Thank you for the link, that was very interesting and eye-opening
I find that retro game-development nowadays is significantly 'easier' because of the excellent debugging functionality that is part of emulators. But, looking at how sophisticated an powerful these HP machines were, it seems the professional game-developers definitely had access to something similar back in the days.
From the YouTube video, it looked like you could even 'emulate' an EPROM that could be plugged into a live MSX machine? It is just speculation from my side if that would work, of course, but potentially that could give you a very good representative test machine for debugging and development
If you look at those brochures and prices of this stuff you know why those Konami games were so expensive
From the YouTube video, it looked like you could even 'emulate' an EPROM that could be plugged into a live MSX machine? It is just speculation from my side if that would work, of course, but potentially that could give you a very good representative test machine for debugging and development
Those emulators where common place back in 80's and 90's because there were not software emulators at the time. I remember at uni we had a couple of them in the lab to do step debugging on a specific brand of micro controllers. We could upload to firmware on an EEPROM and plug it on the machine. Those were expensive, but to be honest, engineering time wasted in debugging difficult bugs was probably even more expensive.

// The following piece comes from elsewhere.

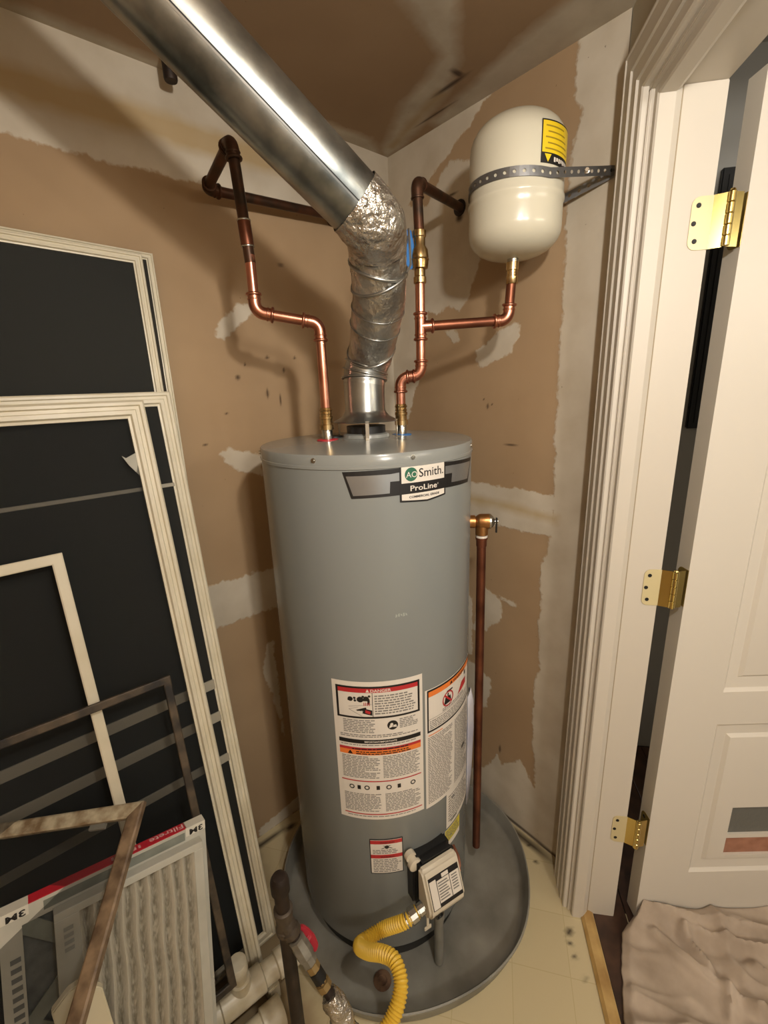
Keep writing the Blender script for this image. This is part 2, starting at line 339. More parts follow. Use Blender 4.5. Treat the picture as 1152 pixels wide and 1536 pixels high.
# floor: vinyl sheet with faint printed tile joints and dirt
def floor_mat():
    m = bpy.data.materials.new('vinyl'); m.use_nodes = True; nt = m.node_tree; p = nt.nodes['Principled BSDF']; N = nt.nodes.new; L = nt.links.new
    p.inputs['Roughness'].default_value = .42
    tc = N('ShaderNodeTexCoord'); mp = N('ShaderNodeMapping'); mp.inputs['Rotation'].default_value = (0, 0, .95); L(tc.outputs['Object'], mp.inputs[0])
    br = N('ShaderNodeTexBrick'); br.offset = 0; br.inputs['Scale'].default_value = 1; br.inputs['Brick Width'].default_value = .15; br.inputs['Row Height'].default_value = .15
    br.inputs['Mortar Size'].default_value = .0016; br.inputs['Mortar Smooth'].default_value = .6; br.inputs['Color1'].default_value = lin((196, 182, 146)); br.inputs['Color2'].default_value = lin((192, 178, 142)); br.inputs['Mortar'].default_value = lin((182, 167, 128))
    L(mp.outputs[0], br.inputs[0])
    n = N('ShaderNodeTexNoise'); n.inputs['Scale'].default_value = 9; n.inputs['Detail'].default_value = 6; L(tc.outputs['Object'], n.inputs['Vector'])
    at = N('ShaderNodeAttribute'); at.attribute_name = 'mud'; sx = N('ShaderNodeSeparateXYZ'); L(at.outputs['Vector'], sx.inputs[0])
    ad = N('ShaderNodeMath'); ad.operation = 'MULTIPLY_ADD'; L(n.outputs['Fac'], ad.inputs[0]); ad.inputs[1].default_value = .14; ad.inputs[2].default_value = -.07
    a2 = N('ShaderNodeMath'); L(ad.outputs[0], a2.inputs[0]); L(sx.outputs[0], a2.inputs[1])
    mr = N('ShaderNodeMapRange'); mr.inputs[1].default_value = -.02; mr.inputs[2].default_value = .035; mr.inputs[4].default_value = .62; L(a2.outputs[0], mr.inputs[0])
    mx = N('ShaderNodeMix'); mx.data_type = 'RGBA'; L(mr.outputs[0], mx.inputs[0]); L(br.outputs[0], mx.inputs[6]); mx.inputs[7].default_value = lin((112, 86, 58))
    m2 = N('ShaderNodeMix'); m2.data_type = 'RGBA'; L(sx.outputs[2], m2.inputs[0]); L(mx.outputs[2], m2.inputs[6]); m2.inputs[7].default_value = lin((66, 56, 42))
    L(m2.outputs[2], p.inputs['Base Color']); return m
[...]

wow, cool stuff. By looking at the video I'm wondering how tedious it would be to program an MSX game. It seems, I dunno, complex and time consuming.
A world of differences and yet not is how we emulate MSX with openMSX on modern hardware, for example. I'm using just that to code and it it's soooooo much faster than the old days. Hurry for save states
wow, cool stuff. By looking at the video I'm wondering how tedious it would be to program an MSX game. It seems, I dunno, complex and time consuming.
A world of differences and yet not is how we emulate MSX with openMSX on modern hardware, for example. I'm using just that to code and it it's soooooo much faster than the old days. Hurry for save states
I've been on the microprocessor and microcontroller programming business for quite a while, never worked with the gaming industry or gaming in general (I still would like to make a MSX or Android game, but my art and music skills are really lacking ), and while I did start work with this over a decade later than those guys made those games, I can tell you even with in circuit emulators (like those HP Workstations) costing less than they've costed then and having evolved quite a bit, still this was not something everyone could enjoy using it and I bet quite a lot of MSX games from other publishers did not use that approach. Not being able to do ICE or having conditional breakpoints make your life quite miserable at a times but you can be creative in your approaches to debug stuff. I just remember that I was having quite a hard time debugging issues with my UNAPI driver / bios for OCM / SM-X devices just because emulators do not have the capability to emulate the ESP hardware and the interface connected to it... It took me literally 4 months of hard work to get it about 35% done... I've decided to pick-up Bluemsx code (just because it was a lot easier to compile for Windows than Open MSX that requires a quite beefier machine than I had at that time) and emulated the interface between ESP and MSX with it and connected the ESP via serial to the PC, being able to faithfully reproduce/emulate that on BlueMSX and having breakpoints and all the sort of tools we get was a blast... Took me 2 weeks to program that into BlueMSX, and took me other 2 weeks to finish the remaining 65% of work.
So, having the tools is really nice and can help you to catch bugs quite a lot faster, but that doesn't mean that if you don't have such tools you can't do amazing stuff... Surely there were really talented people that were very creative on how they programmed and debugged even though not having any kind of ICE / Emulator and that created quite a few gems we like. I kind of admire those people, and I bet Konami had quite a few of those too, even though they had the money and tools, which explains why they had so many admirable games working really nice on different platforms.